XML 61 R23.htm IDEA: XBRL DOCUMENT v3.20.1
Subsequent Event
9 Months Ended
Mar. 31, 2020
Subsequent Events [Abstract]  
Subsequent Events [Text Block] Subsequent Events

Temporary Maintenance Covenant Suspension and Capital Raise

On May 1, 2020, we entered into an amendment to our senior secured credit agreement to suspend maintenance covenants, including the total and senior secured leverage covenants and interest coverage ratio covenant, until the publication of results for the quarter ending December 31, 2021, for which quarter the pre-amendment maintenance covenants will be reinstated. The covenant suspension period could end earlier at the company’s election if we have total leverage equal to or lower than 4.75x annualized EBITDA for each of two consecutive quarters and are compliant with pre-amendment maintenance covenants.

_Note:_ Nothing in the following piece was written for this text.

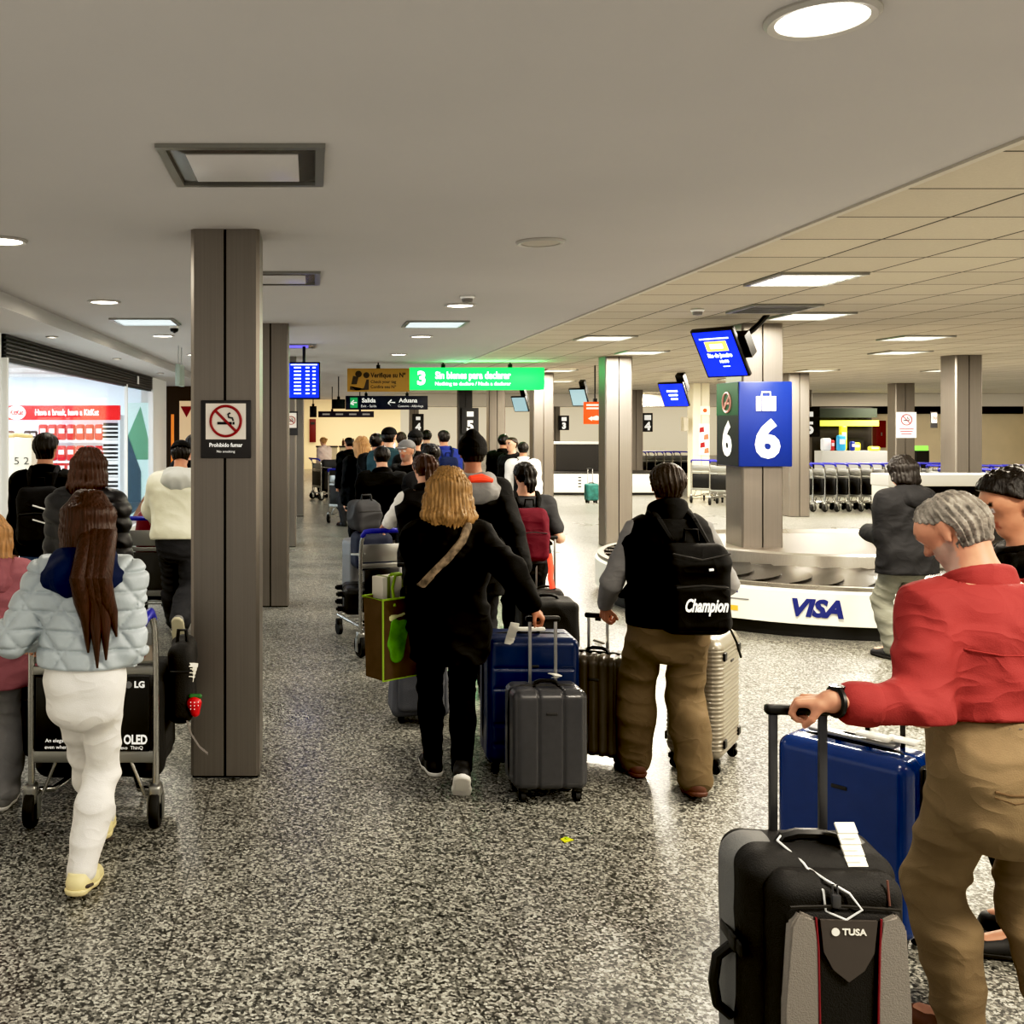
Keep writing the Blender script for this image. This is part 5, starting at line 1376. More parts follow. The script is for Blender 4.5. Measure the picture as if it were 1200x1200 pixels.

During the suspension period, we are required to to comply with new maintenance covenants requiring minimum liquidity (defined in the credit agreement as cash plus unused revolver) of $50,000 and EBITDA above zero in each of the quarters ending June 30, 2021 and September 30, 2021. The amendment increased pricing to LIBOR +3.25% during the covenant suspension period and to LIBOR plus 2.50% to 3.25% after the covenant suspension period, and changed the maturity date from February 2025 to November 2024. The amendment to the senior secured credit agreement described above reduced the credit facility from $1,551,419 to $1,000,000, made up of an $850,000 revolver and $150,000 term loan.

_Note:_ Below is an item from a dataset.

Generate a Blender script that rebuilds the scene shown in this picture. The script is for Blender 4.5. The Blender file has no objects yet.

Related to the amendment, on May 1, 2020, we issued notes and warrants to raise $300,000 from funds managed by affiliates of Apollo Global Management, Inc. (the "Apollo Funds") via a private placement of securities. We used the proceeds to pay down a portion of the term loan under our senior secured credit facility and to pay fees and expenses incurred in connection with the financing and the above-described amendment.

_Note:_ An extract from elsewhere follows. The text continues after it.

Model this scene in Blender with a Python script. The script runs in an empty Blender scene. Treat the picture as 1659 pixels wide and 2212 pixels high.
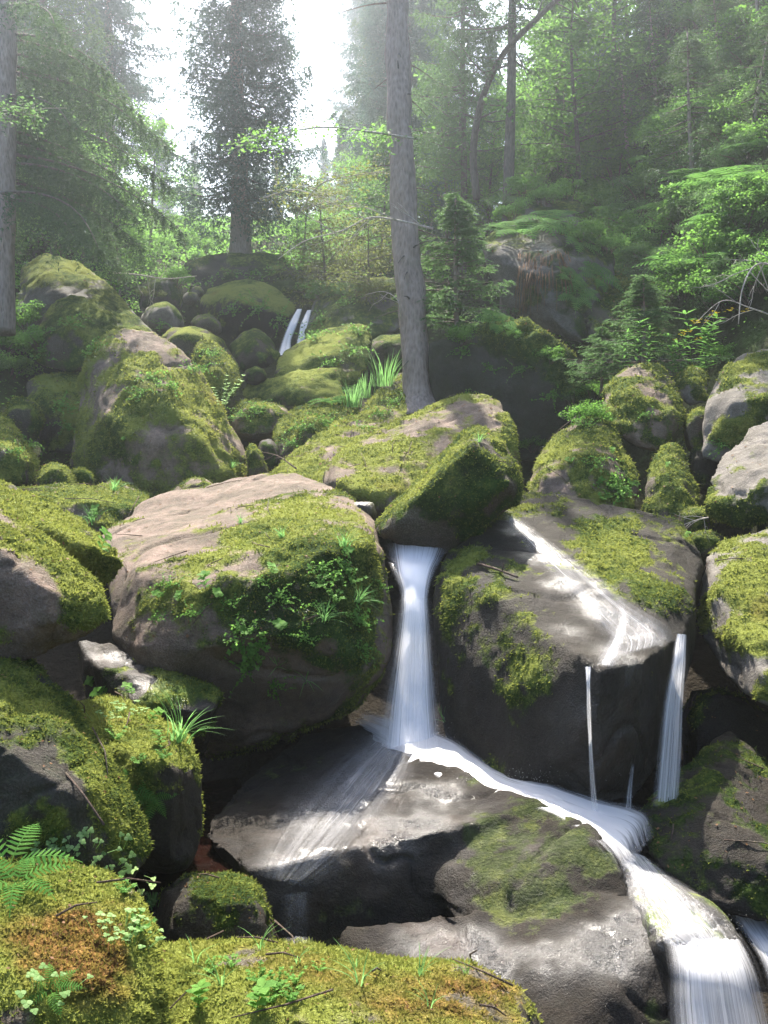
import bpy, bmesh, math, random
import numpy as np
from mathutils import Vector, Matrix
from mathutils.bvhtree import BVHTree

random.seed(7)
RNG = np.random.default_rng(11)
R = math.radians
COL = bpy.context.scene.collection
SC = bpy.context.scene

# ------------------------------------------------------------------ camera, sky, sun, exposure
F = 2171.0; CX = 829.5; CY = 1106.0          # focal length and centre, in units of a 1659 x 2212 picture
PITCH = R(-5.0)
CAM = np.array([0.0, 0.0, 3.0])
FWD = np.array([0, math.cos(PITCH), math.sin(PITCH)])
UP = np.array([0, -math.sin(PITCH), math.cos(PITCH)])
RT = np.array([1.0, 0, 0])
cd = bpy.data.cameras.new('camera')
cam = bpy.data.objects.new('camera', cd); COL.objects.link(cam)
cam.location = CAM; cam.rotation_euler = (R(90) + PITCH, 0, 0)
cd.sensor_fit = 'VERTICAL'; cd.angle = 2 * math.atan(1106 / F)
cd.clip_start = 0.05; cd.clip_end = 1000
SC.camera = cam
SUN_EL, SUN_AZ = R(53), R(-9)               # azimuth from +Y, negative is to the left
SDIR = Vector((math.sin(SUN_AZ) * math.cos(SUN_EL), math.cos(SUN_AZ) * math.cos(SUN_EL), math.sin(SUN_EL)))
W = bpy.data.worlds.new('World'); SC.world = W; W.use_nodes = True
nt = W.node_tree
sky = nt.nodes.new('ShaderNodeTexSky'); sky.sky_type = 'NISHITA'; sky.sun_disc = False
sky.sun_elevation = SUN_EL; sky.sun_rotation = SUN_AZ; sky.dust_density = 2.5; sky.air_density = 1.0
bg = nt.nodes['Background']; bg.inputs[1].default_value = 0.12
nt.links.new(sky.outputs[0], bg.inputs[0])
sl = bpy.data.lights.new('sun', 'SUN'); sl.energy = 5.0; sl.angle = R(0.6); sl.color = (1, .93, .82)
so = bpy.data.objects.new('sun', sl); COL.objects.link(so)
so.rotation_euler = (-SDIR).to_track_quat('-Z', 'Y').to_euler(); so.location = (0, 0, 40)
SC.view_settings.view_transform = 'Standard'; SC.view_settings.look = 'None'
SC.view_settings.exposure = 2.0; SC.view_settings.gamma = 1
SC.render.engine = 'CYCLES'
cy = SC.cycles
cy.max_bounces = 6; cy.diffuse_bounces = 3; cy.glossy_bounces = 3; cy.transmission_bounces = 4
cy.transparent_max_bounces = 24; cy.volume_bounces = 1; cy.sample_clamp_indirect = 6; cy.sample_clamp_direct = 30
cy.use_denoising = True

# ------------------------------------------------------------------ helpers
def P(px, py, d):
    return CAM + d * (FWD + (px - CX) / F * RT + (CY - py) / F * UP)

def proj(p):
    q = np.atleast_2d(p) - CAM
    d = q @ FWD
    return CX + F * (q @ RT) / d, CY - F * (q @ UP) / d, d

def _h(ix, iy, iz, s):
    h = (ix.astype(np.int64) * 374761393 + iy.astype(np.int64) * 668265263 + iz.astype(np.int64) * 2147483647 + s * 974634777) & 0xffffffff
    h = ((h ^ (h >> 13)) * 1274126177) & 0xffffffff
    h = ((h ^ (h >> 16)) * 2246822519) & 0xffffffff
    return (h ^ (h >> 15)) & 0xffffffff
_G = np.random.default_rng(5).normal(size=(256, 3)); _G /= np.linalg.norm(_G, axis=1)[:, None]
def perlin(p, s=0):
    i = np.floor(p).astype(np.int64); f = p - i
    u = f * f * f * (f * (f * 6 - 15) + 10)
    out = np.zeros(len(p))
    for dx in (0, 1):
        for dy in (0, 1):
            for dz in (0, 1):
                g = _G[_h(i[:, 0] + dx, i[:, 1] + dy, i[:, 2] + dz, s) & 255]
                dot = (g * (f - np.array([dx, dy, dz]))).sum(1)
                w = (u[:, 0] if dx else 1 - u[:, 0]) * (u[:, 1] if dy else 1 - u[:, 1]) * (u[:, 2] if dz else 1 - u[:, 2])
                out += dot * w
    return out * 1.6
def fbm(p, s=0, o=4, g=.5):
    a, r, t = 1.0, np.zeros(len(p)), 0
    for k in range(o):
        r += a * perlin(p * 2 ** k + 17.3 * k, s + k); t += a; a *= g
    return r / t
def sstep(a, b, x):
    t = np.clip((x - a) / (b - a), 0, 1); return t * t * (3 - 2 * t)

def build(name, V, Fs, mat, parent=None, smooth=True, loc=None, attrs=None, uv=None, mats=None, mi=None):
    """one mesh object from numpy arrays; V world (or parent-local) coordinates"""
    V = np.asarray(V, float)
    if not isinstance(Fs, (list, tuple)): Fs = [Fs]
    Fs = [np.asarray(f, np.int64) for f in Fs if len(f)]
    me = bpy.data.meshes.new(name)
    o = bpy.data.objects.new(name, me); COL.objects.link(o)
    off = np.zeros(3)
    if loc is not None: off = np.asarray(loc, float); o.location = off
    me.vertices.add(len(V)); me.vertices.foreach_set('co', (V - off).astype(np.float32).ravel())
    idx = np.concatenate([f.ravel() for f in Fs])
    tot = np.concatenate([np.full(len(f), f.shape[1]) for f in Fs])
    st = np.concatenate([[0], np.cumsum(tot)[:-1]])
    me.loops.add(len(idx)); me.loops.foreach_set('vertex_index', idx.astype(np.int32))
    me.polygons.add(len(tot)); me.polygons.foreach_set('loop_start', st.astype(np.int32))
    me.update(calc_edges=True)
    if smooth: me.polygons.foreach_set('use_smooth', np.ones(len(tot), bool))
    for k, a in (attrs or {}).items():
        at = me.attributes.new(k, 'FLOAT', 'POINT'); at.data.foreach_set('value', np.asarray(a, np.float32))
    if uv is not None:
        l = me.uv_layers.new(name='UVMap'); l.data.foreach_set('uv', np.asarray(uv, np.float32)[idx].ravel())
    for m in (mats or [mat]): me.materials.append(m)
    if mi is not None: me.polygons.foreach_set('material_index', np.asarray(mi, np.int32))
    if parent is not None: o.parent = parent
    return o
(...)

The investment by the Apollo Funds is structured as 5-year second lien notes with a 12% coupon, of which up to 50% can be paid-in-kind at our option. We may prepay these notes in whole or in part after the first anniversary with a 3% premium, after the second anniversary with a 1% premium, and after the third anniversary with no premium with proceeds from certain debt financings. The Apollo Funds also received 7-year warrants to purchase 1,055,377 ordinary shares of Cimpress, representing approximately 3.875% of our outstanding diluted ordinary shares. The warrants have an exercise price of $60 per share, representing an approximately 17% premium to the 10-day VWAP as of April 28, 2020. If the Apollo Funds undertake a cashless exercise on their own
or if we use a mandatory exercise feature in the warrants, the maximum resulting net share issuance would be approximately 740,000 ordinary shares.